On a sunny, subzero day 20 or so years ago, the great-grandson of a Kansas homesteader related one of the most important lessons passed on to him by his family’s boom-bust-boom generations of dry land farming.
“My grandfather,” he offered, “taught us that it’s not the choices you make in the bad times that usually cause you the most trouble. Instead, it’s the choices you make in the good times that often lead to the biggest disasters.
“There’s a lot of wisdom in that idea,” said his grandson, a respected financial expert about to serve his nation as a member of the Board of Governors of the Federal Reserve System.
Timely advice
That Kansas insight is as timely now as it might have been in 1915 or 1975 because the good times aren’t just rolling in agriculture today, they’re roaring.
The strongest evidence of the present rocket ride island prices; they’re past the moon and headed to Mars. Wow, $14,000 an acre in Iowa, $8,000+ an irrigated acre in Nebraska?
Given that blue, blue sky, it won’t be long before we see the proverbial bridge in Arizona offered for sale as a “uniquely elevated solar ranch.”
And yet, when the hard evidence of flying times is stacked up against nervous stomachs, the hard evidence is very hard to refute.
For example, current stocks of major crops — record low stored corn, ridiculously short soybean levels, better but still historically low wheat stocks, cotton supplies the lowest since 1924/25 — and the production year not even close to bloom, who’s to say $7 corn, $14 beans and $2 cotton (per pound!) aren’t right?
Steep prices, however, carry steep consequences.
Nation’s pantry bare
A huge one is the bare cupboard at the nation’s pantry, the Commodity Credit Corporation.
As of Feb. 7, the latest monthly look-see, the CCC held not one pound of butter, nary a slice a cheese, no corn, not one soybean and zero wheat. In fact, the CCC currently has nothing in-hand, on hand or near-to-hand. Not one bushel, hundredweight, pound or bale of barley, sunflowers, butter, cotton, dry peas, flax, nonfat dry milk, honey, chickpeas or sorghum, let alone one kernel of any major food or feed grain.
The Mother Hubbard act isn’t an act; it’s a fact dictated by price and policy.
Drivers
The price part rides on today’s hot markets.
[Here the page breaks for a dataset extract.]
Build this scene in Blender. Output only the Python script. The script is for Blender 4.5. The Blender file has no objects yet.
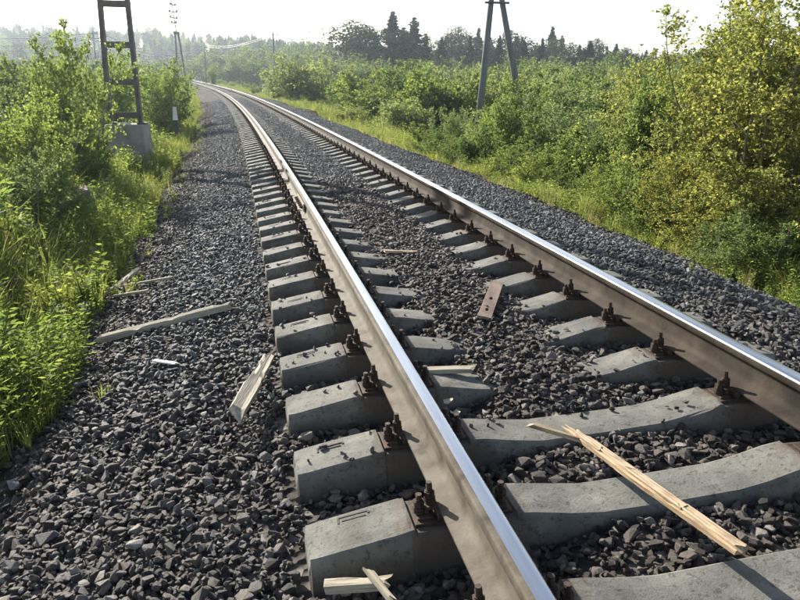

Current commodity prices are so far above U.S. Department of Agriculture’s loan prices — the legal price producers receive when posting their crops as collateral for short term USDA loans — that few are “loaning” their production and no one is forfeiting crops to the government as repayment.
As such, the usual method of building government stocks, forfeitures, has gone the way of $2 corn.
Policy, too, plays an enormous role. Congress has used recent farm bills to lower loan rates as a way to limit government’s role and taxpayer cost in U.S. agriculture. As the rates fell, short term CCC loans became less attractive.
Fewer loans means fewer possible defaults and, in turn, fewer government stocks.
That policy, of course, limits government costs but it also limits government assistance should calamity strike.
Given the nation’s bottom-of-the-barrel “free” stocks, those held by the market, and not even one paper sack of groceries in the CCC pantry, how fast and far would food prices climb if just the threat of drought appeared anytime in the next six months? Right.
So, let’s be wise as we begin to examine the key elements of the 2012 farm bill. Let’s use these extraordinarily good times to build a stronger, smarter farm and food policy that, at the very least, begins to restock our empty national cupboard.
After that we can look at, say, elevated solar ranches in Arizona.